--- START OF Raw records ---

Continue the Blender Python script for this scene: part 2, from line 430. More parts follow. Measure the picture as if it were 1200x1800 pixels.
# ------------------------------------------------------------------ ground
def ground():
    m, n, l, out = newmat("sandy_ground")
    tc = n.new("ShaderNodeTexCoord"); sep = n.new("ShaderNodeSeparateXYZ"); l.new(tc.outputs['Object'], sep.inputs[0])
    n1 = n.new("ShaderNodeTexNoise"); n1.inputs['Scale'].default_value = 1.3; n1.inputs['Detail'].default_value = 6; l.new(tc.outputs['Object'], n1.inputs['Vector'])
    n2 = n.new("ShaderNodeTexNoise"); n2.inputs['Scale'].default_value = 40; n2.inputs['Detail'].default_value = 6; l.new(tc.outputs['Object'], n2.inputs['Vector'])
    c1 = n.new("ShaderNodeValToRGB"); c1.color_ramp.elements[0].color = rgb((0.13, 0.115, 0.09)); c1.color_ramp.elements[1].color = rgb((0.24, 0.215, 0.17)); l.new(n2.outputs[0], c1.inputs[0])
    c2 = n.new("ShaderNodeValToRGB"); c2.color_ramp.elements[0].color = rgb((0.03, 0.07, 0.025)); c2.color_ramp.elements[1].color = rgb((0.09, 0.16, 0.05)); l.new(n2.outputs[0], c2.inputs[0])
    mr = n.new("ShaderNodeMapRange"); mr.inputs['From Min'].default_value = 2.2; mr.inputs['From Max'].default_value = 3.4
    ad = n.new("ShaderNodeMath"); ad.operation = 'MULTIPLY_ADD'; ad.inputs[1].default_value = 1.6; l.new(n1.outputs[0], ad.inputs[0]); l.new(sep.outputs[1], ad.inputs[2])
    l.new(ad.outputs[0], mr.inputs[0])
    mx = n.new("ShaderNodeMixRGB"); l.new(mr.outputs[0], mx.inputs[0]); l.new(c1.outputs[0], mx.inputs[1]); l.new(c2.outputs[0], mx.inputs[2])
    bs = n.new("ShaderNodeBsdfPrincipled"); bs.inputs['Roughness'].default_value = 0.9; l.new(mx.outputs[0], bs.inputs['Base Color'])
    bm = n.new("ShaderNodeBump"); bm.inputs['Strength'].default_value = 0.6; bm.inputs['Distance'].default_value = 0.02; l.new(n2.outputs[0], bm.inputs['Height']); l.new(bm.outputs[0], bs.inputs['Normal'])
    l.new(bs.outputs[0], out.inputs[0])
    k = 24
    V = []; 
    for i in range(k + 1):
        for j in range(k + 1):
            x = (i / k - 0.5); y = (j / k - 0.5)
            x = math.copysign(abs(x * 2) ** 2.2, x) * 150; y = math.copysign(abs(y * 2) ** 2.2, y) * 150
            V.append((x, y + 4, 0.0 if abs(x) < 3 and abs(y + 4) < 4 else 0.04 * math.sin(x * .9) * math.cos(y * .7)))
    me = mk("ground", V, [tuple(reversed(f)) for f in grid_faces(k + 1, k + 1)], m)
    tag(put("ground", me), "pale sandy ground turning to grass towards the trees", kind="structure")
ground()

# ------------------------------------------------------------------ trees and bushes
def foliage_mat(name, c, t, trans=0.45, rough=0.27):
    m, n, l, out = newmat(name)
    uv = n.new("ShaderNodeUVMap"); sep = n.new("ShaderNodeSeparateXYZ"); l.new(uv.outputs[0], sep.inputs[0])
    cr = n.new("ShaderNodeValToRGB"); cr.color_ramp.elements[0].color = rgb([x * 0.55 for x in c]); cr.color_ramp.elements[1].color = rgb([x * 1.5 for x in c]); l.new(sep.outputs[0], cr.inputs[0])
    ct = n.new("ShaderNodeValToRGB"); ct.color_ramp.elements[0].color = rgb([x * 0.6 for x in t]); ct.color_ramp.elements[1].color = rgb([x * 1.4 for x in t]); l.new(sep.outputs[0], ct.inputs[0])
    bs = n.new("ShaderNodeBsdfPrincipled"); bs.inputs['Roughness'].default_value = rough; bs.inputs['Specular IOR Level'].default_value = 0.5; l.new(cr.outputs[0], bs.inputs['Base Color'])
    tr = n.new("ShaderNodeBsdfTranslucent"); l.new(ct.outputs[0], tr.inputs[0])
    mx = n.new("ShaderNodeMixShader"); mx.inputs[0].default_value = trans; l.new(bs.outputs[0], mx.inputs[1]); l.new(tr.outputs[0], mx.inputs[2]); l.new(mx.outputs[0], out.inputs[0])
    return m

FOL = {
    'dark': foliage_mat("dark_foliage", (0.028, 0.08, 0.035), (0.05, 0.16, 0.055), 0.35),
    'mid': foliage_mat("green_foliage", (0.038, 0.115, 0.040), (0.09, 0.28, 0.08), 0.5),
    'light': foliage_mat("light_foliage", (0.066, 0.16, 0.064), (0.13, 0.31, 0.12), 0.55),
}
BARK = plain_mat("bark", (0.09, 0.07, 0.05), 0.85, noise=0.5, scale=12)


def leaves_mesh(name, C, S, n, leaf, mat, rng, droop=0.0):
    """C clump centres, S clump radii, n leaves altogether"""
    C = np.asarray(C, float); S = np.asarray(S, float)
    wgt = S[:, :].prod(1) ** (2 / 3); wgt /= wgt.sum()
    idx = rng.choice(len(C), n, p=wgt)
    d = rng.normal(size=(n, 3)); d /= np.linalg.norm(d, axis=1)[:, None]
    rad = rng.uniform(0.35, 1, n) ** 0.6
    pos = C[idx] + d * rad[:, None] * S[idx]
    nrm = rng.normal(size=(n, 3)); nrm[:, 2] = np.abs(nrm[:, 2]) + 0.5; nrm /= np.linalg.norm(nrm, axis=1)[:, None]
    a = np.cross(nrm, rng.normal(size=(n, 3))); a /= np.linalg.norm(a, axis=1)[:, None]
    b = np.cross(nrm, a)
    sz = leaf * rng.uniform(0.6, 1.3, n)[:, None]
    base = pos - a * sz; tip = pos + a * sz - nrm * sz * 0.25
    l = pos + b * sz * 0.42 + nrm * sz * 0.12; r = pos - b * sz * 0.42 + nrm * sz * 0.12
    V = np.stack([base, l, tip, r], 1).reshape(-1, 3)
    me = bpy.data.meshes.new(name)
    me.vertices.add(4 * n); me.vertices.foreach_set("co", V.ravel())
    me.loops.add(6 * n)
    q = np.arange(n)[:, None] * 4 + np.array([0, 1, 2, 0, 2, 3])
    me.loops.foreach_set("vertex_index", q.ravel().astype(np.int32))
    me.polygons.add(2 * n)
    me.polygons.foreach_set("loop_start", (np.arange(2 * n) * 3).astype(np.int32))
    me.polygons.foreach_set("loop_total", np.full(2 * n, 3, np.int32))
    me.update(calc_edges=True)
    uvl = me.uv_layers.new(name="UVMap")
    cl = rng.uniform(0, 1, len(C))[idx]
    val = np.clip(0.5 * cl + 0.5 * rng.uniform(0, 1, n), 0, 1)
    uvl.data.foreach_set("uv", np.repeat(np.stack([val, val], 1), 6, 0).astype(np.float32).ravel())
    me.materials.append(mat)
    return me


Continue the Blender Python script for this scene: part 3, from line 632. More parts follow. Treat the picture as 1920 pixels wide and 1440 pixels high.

--- END OF Raw records ---

● **Task instructions**
Write out every entry exactly as given.

● **Response for this exercise**
Continue the Blender Python script for this scene: part 2, from line 430. More parts follow. Measure the picture as if it were 1200x1800 pixels.
# ------------------------------------------------------------------ ground
def ground():
    m, n, l, out = newmat("sandy_ground")
    tc = n.new("ShaderNodeTexCoord"); sep = n.new("ShaderNodeSeparateXYZ"); l.new(tc.outputs['Object'], sep.inputs[0])
    n1 = n.new("ShaderNodeTexNoise"); n1.inputs['Scale'].default_value = 1.3; n1.inputs['Detail'].default_value = 6; l.new(tc.outputs['Object'], n1.inputs['Vector'])
    n2 = n.new("ShaderNodeTexNoise"); n2.inputs['Scale'].default_value = 40; n2.inputs['Detail'].default_value = 6; l.new(tc.outputs['Object'], n2.inputs['Vector'])
    c1 = n.new("ShaderNodeValToRGB"); c1.color_ramp.elements[0].color = rgb((0.13, 0.115, 0.09)); c1.color_ramp.elements[1].color = rgb((0.24, 0.215, 0.17)); l.new(n2.outputs[0], c1.inputs[0])
    c2 = n.new("ShaderNodeValToRGB"); c2.color_ramp.elements[0].color = rgb((0.03, 0.07, 0.025)); c2.color_ramp.elements[1].color = rgb((0.09, 0.16, 0.05)); l.new(n2.outputs[0], c2.inputs[0])
    mr = n.new("ShaderNodeMapRange"); mr.inputs['From Min'].default_value = 2.2; mr.inputs['From Max'].default_value = 3.4
    ad = n.new("ShaderNodeMath"); ad.operation = 'MULTIPLY_ADD'; ad.inputs[1].default_value = 1.6; l.new(n1.outputs[0], ad.inputs[0]); l.new(sep.outputs[1], ad.inputs[2])
    l.new(ad.outputs[0], mr.inputs[0])
    mx = n.new("ShaderNodeMixRGB"); l.new(mr.outputs[0], mx.inputs[0]); l.new(c1.outputs[0], mx.inputs[1]); l.new(c2.outputs[0], mx.inputs[2])
    bs = n.new("ShaderNodeBsdfPrincipled"); bs.inputs['Roughness'].default_value = 0.9; l.new(mx.outputs[0], bs.inputs['Base Color'])
    bm = n.new("ShaderNodeBump"); bm.inputs['Strength'].default_value = 0.6; bm.inputs['Distance'].default_value = 0.02; l.new(n2.outputs[0], bm.inputs['Height']); l.new(bm.outputs[0], bs.inputs['Normal'])
    l.new(bs.outputs[0], out.inputs[0])
    k = 24
    V = []; 
    for i in range(k + 1):
        for j in range(k + 1):
            x = (i / k - 0.5); y = (j / k - 0.5)
            x = math.copysign(abs(x * 2) ** 2.2, x) * 150; y = math.copysign(abs(y * 2) ** 2.2, y) * 150
            V.append((x, y + 4, 0.0 if abs(x) < 3 and abs(y + 4) < 4 else 0.04 * math.sin(x * .9) * math.cos(y * .7)))
    me = mk("ground", V, [tuple(reversed(f)) for f in grid_faces(k + 1, k + 1)], m)
    tag(put("ground", me), "pale sandy ground turning to grass towards the trees", kind="structure")
ground()

# ------------------------------------------------------------------ trees and bushes
def foliage_mat(name, c, t, trans=0.45, rough=0.27):
    m, n, l, out = newmat(name)
    uv = n.new("ShaderNodeUVMap"); sep = n.new("ShaderNodeSeparateXYZ"); l.new(uv.outputs[0], sep.inputs[0])
    cr = n.new("ShaderNodeValToRGB"); cr.color_ramp.elements[0].color = rgb([x * 0.55 for x in c]); cr.color_ramp.elements[1].color = rgb([x * 1.5 for x in c]); l.new(sep.outputs[0], cr.inputs[0])
    ct = n.new("ShaderNodeValToRGB"); ct.color_ramp.elements[0].color = rgb([x * 0.6 for x in t]); ct.color_ramp.elements[1].color = rgb([x * 1.4 for x in t]); l.new(sep.outputs[0], ct.inputs[0])
    bs = n.new("ShaderNodeBsdfPrincipled"); bs.inputs['Roughness'].default_value = rough; bs.inputs['Specular IOR Level'].default_value = 0.5; l.new(cr.outputs[0], bs.inputs['Base Color'])
    tr = n.new("ShaderNodeBsdfTranslucent"); l.new(ct.outputs[0], tr.inputs[0])
    mx = n.new("ShaderNodeMixShader"); mx.inputs[0].default_value = trans; l.new(bs.outputs[0], mx.inputs[1]); l.new(tr.outputs[0], mx.inputs[2]); l.new(mx.outputs[0], out.inputs[0])
    return m

FOL = {
    'dark': foliage_mat("dark_foliage", (0.028, 0.08, 0.035), (0.05, 0.16, 0.055), 0.35),
    'mid': foliage_mat("green_foliage", (0.038, 0.115, 0.040), (0.09, 0.28, 0.08), 0.5),
    'light': foliage_mat("light_foliage", (0.066, 0.16, 0.064), (0.13, 0.31, 0.12), 0.55),
}
BARK = plain_mat("bark", (0.09, 0.07, 0.05), 0.85, noise=0.5, scale=12)


def leaves_mesh(name, C, S, n, leaf, mat, rng, droop=0.0):
    """C clump centres, S clump radii, n leaves altogether"""
    C = np.asarray(C, float); S = np.asarray(S, float)
    wgt = S[:, :].prod(1) ** (2 / 3); wgt /= wgt.sum()
    idx = rng.choice(len(C), n, p=wgt)
    d = rng.normal(size=(n, 3)); d /= np.linalg.norm(d, axis=1)[:, None]
    rad = rng.uniform(0.35, 1, n) ** 0.6
    pos = C[idx] + d * rad[:, None] * S[idx]
    nrm = rng.normal(size=(n, 3)); nrm[:, 2] = np.abs(nrm[:, 2]) + 0.5; nrm /= np.linalg.norm(nrm, axis=1)[:, None]
    a = np.cross(nrm, rng.normal(size=(n, 3))); a /= np.linalg.norm(a, axis=1)[:, None]
    b = np.cross(nrm, a)
    sz = leaf * rng.uniform(0.6, 1.3, n)[:, None]
    base = pos - a * sz; tip = pos + a * sz - nrm * sz * 0.25
    l = pos + b * sz * 0.42 + nrm * sz * 0.12; r = pos - b * sz * 0.42 + nrm * sz * 0.12
    V = np.stack([base, l, tip, r], 1).reshape(-1, 3)
    me = bpy.data.meshes.new(name)
    me.vertices.add(4 * n); me.vertices.foreach_set("co", V.ravel())
    me.loops.add(6 * n)
    q = np.arange(n)[:, None] * 4 + np.array([0, 1, 2, 0, 2, 3])
    me.loops.foreach_set("vertex_index", q.ravel().astype(np.int32))
    me.polygons.add(2 * n)
    me.polygons.foreach_set("loop_start", (np.arange(2 * n) * 3).astype(np.int32))
    me.polygons.foreach_set("loop_total", np.full(2 * n, 3, np.int32))
    me.update(calc_edges=True)
    uvl = me.uv_layers.new(name="UVMap")
    cl = rng.uniform(0, 1, len(C))[idx]
    val = np.clip(0.5 * cl + 0.5 * rng.uniform(0, 1, n), 0, 1)
    uvl.data.foreach_set("uv", np.repeat(np.stack([val, val], 1), 6, 0).astype(np.float32).ravel())
    me.materials.append(mat)
    return me


Continue the Blender Python script for this scene: part 3, from line 632. More parts follow. Treat the picture as 1920 pixels wide and 1440 pixels high.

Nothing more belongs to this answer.